Polyaniline wrapped graphene functionalized textile with ultrahigh areal capacitance and energy density for high-performance all-solid-state supercapacitors for wearable electronics

Textile-based supercapacitors having intrinsically mechanical flexibility are regarded as hopeful power sources for wearable electronics. Herein, four PANI/graphene/textile electrodes are successfully synthesized using a simple 'dipping and drying' procedure followed by in-situ polymerization of aniline. The effects of the acidic dopants on the morphological, structural and capacitive characteristics of the resultant electrodes are systematically investigated. The PANI/graphene/textile-HCl (PANI/G/T-HCl) depicts a maximum areal specific capacitance of 1601 mF cm(-2) at the current density of 1 mA cm(-2), which is apparently higher than numerous textile-electrodes reported so far, and an attractive cycling stability with a capacitance retention more than 75% after 10,000 cycles at 10 mA cm(-2).

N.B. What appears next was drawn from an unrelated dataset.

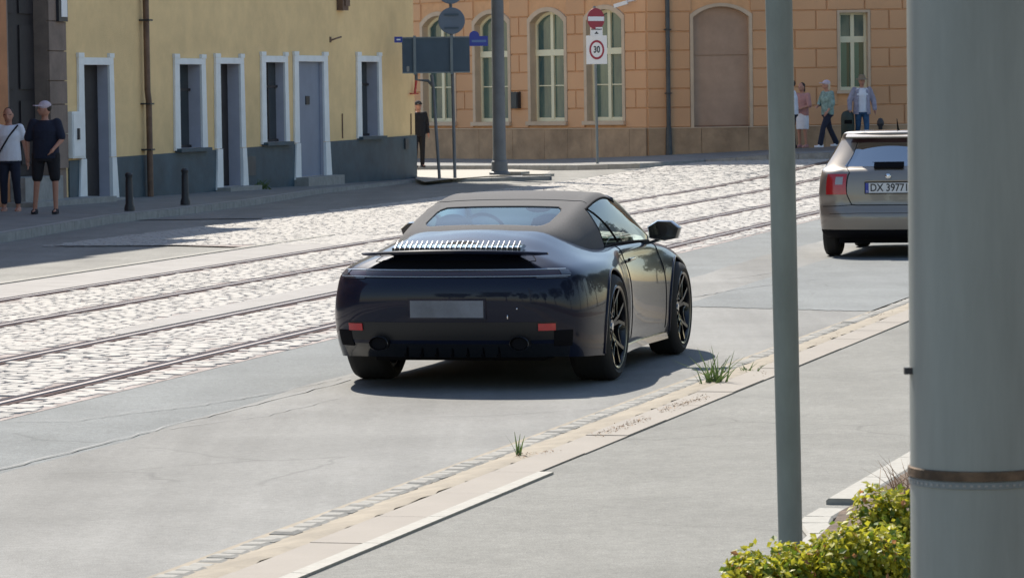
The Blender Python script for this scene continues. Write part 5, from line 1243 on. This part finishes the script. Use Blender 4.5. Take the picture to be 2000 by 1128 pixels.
# close the tiny gap at the crown
sh = cut_arches(sh, [(0, .30, .345, .55, 1.1), (2.47, .30, .345, .55, 1.1)])
split_by_material(sh, [('body', M['grey_paint']), ('wheel_well', M['black']), ('lower_valance', M['black']), ('window', M['glass_hatch']), ('spoiler_shadow_panel', mat('spoiler_shade_brown', (.05, .025, .03), .3, coat=.5))], hb)  # dark brown band paints in the shade under the roof spoiler
for sg in (1, -1):
    wheel('wheel', hb, 0, sg * .735, .30, .30, .19, .20, sg, 5, False, 'disc'); wheel('wheel', hb, 2.47, sg * .735, .30, .30, .19, .20, sg, 5, False, 'disc')
patch_each('tail_light', M['lamp_red'], hb, sk, frange(8.7, 13.8, 14), frange(4.9, 6.95, 8), .010)
patch_each('reversing_lens', M['lamp_clear'], hb, sk, frange(9.4, 11.2, 5), frange(5.75, 6.55, 3), .014)
for uv_, r_ in (([(8.4, 7.25), (8.7, 5.0), (8.3, 4.0), (7.2, 3.95), (3, 3.95), (0, 3.95)], .006), ([(15.6, 3.8), (12, 3.85), (8.3, 3.98)], .004), ([(0, 2.9), (8, 2.9), (14, 2.8)], .003), ([(8.4, 7.25), (10.5, 9.0), (11.4, 11)], .004)):
    for sg in (1, -1): seam(sk, uv_, r_, (sg,)).obj('panel_gap', M['black'], hb, 60)
b = MB(); b.box(-.735, -.705, -.27, .27, .885, .90); b.obj('grip_strip', M['grey_paint'], hb)
b = MB(); b.box(-.742, -.722, -.26, .26, .755, .87); pt = b.obj('number_plate', M['plate'], hb)
b = MB(); b.box(-.7435, -.7421, .222, .26, .757, .868); b.obj('blue_band', M['sign_blue'], pt)
b = MB(); b.box(-.738, -.716, -.27, .27, .745, .88); b.obj('plate_frame', M['black'], hb)
text_obj('DX 39771', .122, M['ink'], pt, (-.7440, -.018, .812), (R_(90), 0, R_(-90)), sx=.87, bold=.0015)
text_obj('PL', .022, M['sign_white'], pt, (-.7445, .241, .775), (R_(90), 0, R_(-90)))
b = MB(); b.lathe([(.0001, 0), (.028, 0), (.031, .004), (.026, .008), (.0001, .010)], Matrix.Translation((-.712, 0, .945)) @ Matrix.Rotation(R_(-90), 4, 'Y'), 28); b.obj('badge', M['chrome'], hb, 40)
b = MB(); b.prism([(-.665, 1.055), (-.63, 1.10), (-.58, 1.11), (-.58, 1.04), (-.66, 1.03)], 'y', -.17, .17); b.obj('wiper_housing', M['black'], hb)
b = MB(); b.bar((-.60, -.02, 1.085), (-.555, .20, 1.10), .02, .015); b.obj('wiper', M['black'], hb)
b = MB(); b.tube([(.05, -.03, 1.46), (.0, -.03, 1.48), (-.10, -.03, 1.60)], [.02, .012, .004], 8); b.obj('antenna', M['black'], hb)
b = MB(); b.loft([[Vector((-.40, y, 1.375)), Vector((-.47, y, 1.385)), Vector((-.47, y, 1.40)), Vector((-.36, y, 1.435))] for y in (-.52, 0, .52)]); b.obj('roof_spoiler', M['grey_paint'], hb, 30)
b = MB(); b.box(-.55, 2.9, -.6, .6, .17, .25); b.bar((-.05, -.6, .28), (-.05, .6, .28), .1, .09); b.obj('underbody', M['black'], hb)
for sg in (1, -1): b = MB(); b.ball((1.35, sg * .93, 1.0), .09, .1, .07); b.obj('door_mirror', M['grey_paint'], hb, 60)
for sg in (1, -1):
    s_ = MB(); s_.box(.15, .28, sg * .38 - .22, sg * .38 + .22, .5, 1.12); se = s_.obj('seat', M['seat'], hb); h = MB(); h.ball((.2, sg * .38, 1.2), .05, .12, .08); h.obj('headrest', M['seat'], se, 60)
b = MB(); b.box(-.55, 1.6, -.66, .66, .98, .99); b.obj('parcel_shelf', M['interior'], hb)

# ================================================================ PEOPLE
def remeshed(b, name, mt, parent, vox, sm=6, smooth=True):
    me = b.mesh(name); o = bpy.data.objects.new(name, me); C.objects.link(o)
    md = o.modifiers.new('r', 'REMESH'); md.mode = 'VOXEL'; md.voxel_size = vox; md.use_smooth_shade = True
    s_ = o.modifiers.new('s', 'SMOOTH'); s_.iterations = sm; s_.factor = .5
    dg = bpy.context.evaluated_depsgraph_get(); m2 = bpy.data.meshes.new_from_object(o.evaluated_get(dg)); bpy.data.objects.remove(o)
    m2.name = name; m2.materials.clear(); return link_mesh(name, m2, parent, [mt])
def ell(z, rx, ry, cx=0, cy=0, n=16): return [Vector((cx + rx * math.cos(2 * math.pi * k / n), cy + ry * math.sin(2 * math.pi * k / n), z)) for k in range(n)]
def person(label, loc, rz, H=1.75, J=None, top='t', topm='navy', leg='shorts', legm='black_cloth', shoem='black_cloth', head='cap', headm='cap', sleeve=.55, hair='hair', bag=False, female=False, fat=1.0, bare_shin=True):
    """x = person's left(-)/right(+) as seen from behind... local +y is where the person faces"""
    k = H / 1.75; e_ = None
    P = dict(pel=(0, 0, .96), che=(0, .01, 1.30), nek=(0, .01, 1.47), hed=(0, .035, 1.635), shl=(-.185, 0, 1.42), shr=(.185, 0, 1.42), ell=(-.25, -.03, 1.14), elr=(.25, -.03, 1.14), wrl=(-.26, .06, .90), wrr=(.26, .06, .90),
             hil=(-.09, 0, .92), hir=(.09, 0, .92), knl=(-.10, .03, .51), knr=(.10, .03, .51), anl=(-.105, -.01, .09), anr=(.105, -.01, .09), yaw=0)
    P.update(J or {}); yaw = P.pop('yaw'); P = {a: Vector(v_) * k for a, v_ in P.items()}
    vx = .012
    b = MB()
    # trunk
    hp = P['pel']; ch = P['che']; f = fat
    b.loft([ell(hp.z - .10 * k, .14 * f, .10 * f, hp.x, hp.y), ell(hp.z, .165 * f, .115 * f, hp.x, hp.y), ell((hp.z + ch.z) / 2, .14 * f, .105 * f, (hp.x + ch.x) / 2, (hp.y + ch.y) / 2), ell(ch.z, .165, .11 * f, ch.x, ch.y), ell(ch.z + .10 * k, .17, .095, ch.x, ch.y), ell(ch.z + .165 * k, .07, .06, ch.x, ch.y)])
    b.cap(ch + Vector((0, 0, .1)), P['nek'], .06, .055); hd = P['hed']; b.cap(P['nek'], hd - Vector((0, .02, .06)), .052, .05)
    Mh = Matrix.Rotation(yaw, 4, 'Z')
    b.ball(hd, .077, .098, .118, 18, Mh); b.ball(hd + Mh @ Vector((0, .055, -.055)), .045, .04, .05, 12, Mh)
    b.cap(hd + Mh @ Vector((0, .092, .012)), hd + Mh @ Vector((0, .112, -.022)), .009, .015, 8)
    for sx in (-1, 1): b.ball(hd + Mh @ Vector((sx * .078, .0, -.005)), .012, .02, .032, 10, Mh)
    b.cap(hd + Mh @ Vector((-.018, .098, -.055)), hd + Mh @ Vector((.018, .098, -.055)), .008, .008, 6)
    for sd in 'lr':
        b.cap(P['sh' + sd], P['el' + sd], .052 * f, .042); b.cap(P['el' + sd], P['wr' + sd], .042, .027); b.cap(ch + Vector((0, 0, .08)), P['sh' + sd], .07, .055)
        # hand: palm, four unequal fingers and a thumb, slightly curled
        d = (P['wr' + sd] - P['el' + sd]).normalized(); sx = -1 if sd == 'l' else 1; fw = Vector((0, 1, 0)); fw = (fw - d * fw.dot(d)).normalized(); out = d.cross(fw)
        pc = P['wr' + sd] + d * .085; b.cap(P['wr' + sd], pc - d * .02, .026, .033, 10)
        for q, (o_, L_) in enumerate(((-.026, .062), (-.009, .072), (.009, .068), (.025, .052))):
            a = pc + fw * o_; m_ = a + d * L_ * .55 + out * .0; t_ = m_ + (d * .75 - Vector((sx, 0, 0)) * .5).normalized() * L_ * .5; b.cap(a - d * .01, m_, .0095, .009, 8); b.cap(m_, t_, .009, .0075, 8)
        a = P['wr' + sd] + d * .035 + fw * .025; b.cap(a, a + (d + fw * .9).normalized() * .055, .012, .009, 8)
        b.cap(P['hi' + sd], P['kn' + sd], .082 * f, .055); b.cap(P['kn' + sd], P['an' + sd], .052, .036); an = P['an' + sd]; b.cap(an - Vector((0, .02, .03)), an + Vector((0, .13, -.055)), .036, .028)
    body = remeshed(b, 'person', M['skin'], None, vx, 3); body.location = loc; body.rotation_euler = (0, 0, rz); tag(body, label, 'person')
    # upper garment
    b = MB(); hem = hp.z - (.10 if top != 'short' else .0) * k
    b.loft([ell(hem, .185 * f, .135 * f, hp.x, hp.y), ell(hp.z + .08, .178 * f, .130 * f, hp.x, hp.y), ell((hp.z + ch.z) / 2 + .05, .165 * f, .125 * f, (hp.x + ch.x) / 2, (hp.y + ch.y) / 2), ell(ch.z, .185 * f, .128 * f, ch.x, ch.y), ell(ch.z + .10 * k, .175, .11, ch.x, ch.y), ell(ch.z + .165 * k, .085, .07, ch.x, ch.y)])
    for sd in 'lr':
        b.cap(ch + Vector((0, 0, .06)), P['sh' + sd], .09, .068); e2 = P['sh' + sd].lerp(P['el' + sd], min(1, sleeve * 1.1)); b.cap(P['sh' + sd], e2, .066 * f, .064 * f)
        if sleeve > 1: b.cap(P['el' + sd], P['el' + sd].lerp(P['wr' + sd], sleeve - 1), .058, .045)
    remeshed(b, 'shirt', M[topm], body, .014, 4)
    # lower garment
    b = MB(); b.loft([ell(hp.z - .14 * k, .165 * f, .125 * f, hp.x, hp.y), ell(hp.z - .02, .172 * f, .125 * f, hp.x, hp.y), ell(hp.z + .10, .155 * f, .115 * f, hp.x, hp.y)])
    if leg == 'skirt':
        b = MB(); b.loft([ell(.50 * k, .175, .14), ell(.75 * k, .18, .15, hp.x, hp.y), ell(hp.z, .172, .13, hp.x, hp.y), ell(hp.z + .1, .14, .11, hp.x, hp.y)]); remeshed(b, 'skirt', M[legm], body, .014, 3)
    else:
        for sd in 'lr':
            if leg == 'shorts': b.cap(P['hi' + sd], P['hi' + sd].lerp(P['kn' + sd], .84), .098 * f, .088)
            else:
                b.cap(P['hi' + sd], P['kn' + sd], .096 * f, .072); b.cap(P['kn' + sd], P['kn' + sd].lerp(P['an' + sd], .78 if leg == 'cropped' else .98), .070, .058 if leg != 'wide' else .075)
        remeshed(b, 'shorts' if leg == 'shorts' else 'trousers', M[legm], body, .014, 3)
    for sd in 'lr':
        an = P['an' + sd]; b = MB(); b.loft([[an + Vector((x * w_, y, z)) for x, z in ((-1, -.085), (-1, -.03), (-.6, zt_), (.6, zt_), (1, -.03), (1, -.085))] for y, w_, zt_ in ((-.085, .028, -.02), (-.05, .04, .01), (.03, .042, .0), (.10, .046, -.035), (.155, .036, -.05), (.175, .015, -.06))]); remeshed(b, 'shoe', M[shoem], body, .009, 2)
    # hair and hat
    b = MB(); Lh = .135 if not female else .13
    b.ball(hd + Mh @ Vector((0, -.028, .030)), .085, .092, .100, 16, Mh)
    if female: b.ball(hd + Mh @ Vector((0, -.06, -.06)), .075, .05, .10, 14, Mh)
    remeshed(b, 'hair', M[hair], body, .012, 2)
    if head == 'cap':
        b = MB(); b.ball(hd + Mh @ Vector((0, -.008, .052)), .092, .108, .085, 16, Mh); b.loft([[hd + Mh @ Vector((x, y + (.0 if abs(x) > .05 else .02), .055 + dz)) for x, dz in ((-.07, 0), (0, .012), (.07, 0), (.07, -.012), (0, 0), (-.07, -.012))] for y in (.06, .175)]); remeshed(b, 'cap', M[headm], body, .009, 2)
    if head == 'hat':
        b = MB(); b.lathe([(.001, .16), (.07, .155), (.09, .10), (.098, .06), (.165, .045), (.167, .034), (.09, .036), (.001, .04)], Matrix.Translation(hd + Vector((0, 0, .012))) @ Matrix.Rotation(-.1, 4, 'X'), 24); b.obj('hat', M[headm], body, 50)
    if not female or True:
        for sx in (-1, 1): q = MB(); q.ball(hd + Mh @ Vector((sx * .031, .088, .008)), .009, .006, .007, 8, Mh); q.obj('eye', M['ink'], body)
    return body, P
lp = G(92, 419, .13)
b_, P_ = person('man in a pale baseball cap, dark navy T-shirt and black shorts, looking aside', (lp.x, lp.y, .135), R_(175), 1.80,
    dict(yaw=R_(-62), ell=(-.27, .06, 1.16), wrl=(-.17, .20, 1.02), elr=(.29, -.02, 1.15), wrr=(.28, -.0, .90), hil=(-.11, 0, .92), hir=(.11, 0, .92), knl=(-.15, .04, .51), knr=(.14, .04, .51), anl=(-.15, .04, .09), anr=(.19, -.01, .09)), fat=1.22, topm='navy', leg='shorts', legm='black_cloth', sleeve=.75)
lw = G(18, 415, .13)
b_, P_ = person('woman in a white T-shirt and dark cropped trousers at the left edge', (G(8, 418, .13).x, lw.y, .135), R_(178), 1.70,
    dict(elr=(.24, -.02, 1.13), ell=(-.26, -.05, 1.14), wrl=(-.30, .0, .86), wrr=(.25, .03, .86), knl=(-.12, .08, .51), anl=(-.14, .04, .09)), topm='white_cloth', leg='cropped', legm='navy', sleeve=.5, head='', female=True, shoem='skin', fat=1.08)
b = MB(); b.tube([(-.16, .10, 1.42), (-.02, .150, 1.24), (.10, .150, 1.05), (.20, .06, .9)], .014, 8); b.tube([(-.16, .1, 1.42), (-.1, -.11, 1.36), (.2, -.1, .95), (.2, .06, .9)], .014, 8); b.ball((.24, .0, .86), .05, .13, .11); o = b.obj('shoulder_bag', M['black_cloth']); o.parent = None; tag(o, 'small dark cross-body bag worn by the woman in the white T-shirt', 'bag'); o.matrix_world = b_.matrix_world if 0 else Matrix.Translation(b_.location) @ Matrix.Rotation(R_(178), 4, 'Z')
b = MB(); b.ball((-.032, .103, 1.596), .024, .010, .017); b.ball((.032, .103, 1.596), .024, .010, .017); b.bar((-.07, .09, 1.60), (.07, .09, 1.60), .01, .01); b.obj('sunglasses', M['ink'], b_)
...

The constructed all-solid-state supercapacitor device affords an outstanding energy density of 755 mWh M-2 at a power density of 1448 mW m(-2). The capacitive performance of this device remains stable under bending degrees from 0 to 180 degrees and exhibits a high capacity retention of 77% over 600 bending cycles, verifying a superior mechanical flexibility and capacitive stability with extensive prospects for practical applications.